10 LIFE SKILLS YOUR KIDS SHOULD BE BUILDING AT 10 (PART 2).

As explained earlier in part 1, Life skills are capabilities and skills developed for optimistic behavior to help people effectively tackle the ever-dynamic challenges and tasks of life. So, what other life skills should your kids be building?

Priority Management

Joe, a grade 5 pupil, has been watching television since returning from school. He had watched the same program repeatedly. Why now, when he has assessments to write tomorrow?

Teaching kids to set priorities or do the right things at the right time is not a very easy task. Children must be taught proper time management, planning, and priorities. I have started teaching my kids to write down a to-do list daily. It can be grouped into “Must and Urgent,” “Must and not urgent,” “Not a must but urgent,” and “Not a must and not urgent.” They can turn the list into a checklist marked off once a task on the list is accomplished.

It gives them clarity on tasks that have been accomplished and remind them of tasks yet to be done. Priority should be on “Must and urgent.” They should set time for relaxation and recreation too.

Conflict resolution

Kids need to demonstrate how to resolve conflicts healthily. They learn by observing how parents resolve problems. Firstly, you must master this skill before teaching your child. They must be taught how to develop different action plans for any problem. It builds the “How can this issue be solved?” mindset. The child can be taught how to develop empathy towards the other person. Your child will encounter problems and challenges at home and school, but the right approach to tackling them is a skill the child must learn.

Emotional Intelligence

Academic intelligence is not the only type of intelligence that a child needs to develop. The child should be able to express and manage feelings when interacting with people.

Do you have a child that walks out on his friends or uses abusive words when angry? The child needs to be taught how to develop emotional intelligence. You start first by teaching them how to recognize their emotions. They should be able to recognize when they are angry, shy, intimidated, and so on. Then, they need to learn how to deal with these emotions healthily. The fastest way they can learn this from you is by modeling. They are observing you and know how you express different emotions.

Optimism

Life has its ups and downs. How do you react when things do not go as planned? Your child needs to be taught that life is not a straight-line graph. It can take a downward curve before it goes up.

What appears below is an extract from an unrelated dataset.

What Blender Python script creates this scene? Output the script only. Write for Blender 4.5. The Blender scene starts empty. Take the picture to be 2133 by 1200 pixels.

Here is an example: Jeff and Ted attend a Mathematics competition organized at the state level. Neither makes it to the National level. Both feel disappointed.

Jeff decides to give it a retry next year after several hours of practice. However, Ted thinks it is over for him. He convinces himself that there are better candidates than himself.

Most successful people on earth first failed before they succeeded. Optimism is a vital skill that kids must develop early.

Accountability

We need to teach our kids how to own up to mistakes. Your kids are watching to know if you acknowledge your mistakes. Accountability is taking charge or responsibility for your actions. When the kid messes up the room, they should take responsibility for cleaning it up.

You can also acknowledge their accountability by saying, “Good job done. I really appreciate how you got your room cleaned up even without instructing you.”

Your kid can also have an accountability partner. As a parent, you should be their number one accountability partner. They should be able to relate challenges, complex issues, or events they encountered in school.

You have a significant role in building your kids’ life skills. They can only model what they have seen you do over time.

Be intentional about building these life skills in your kids. You can seek help if you need any.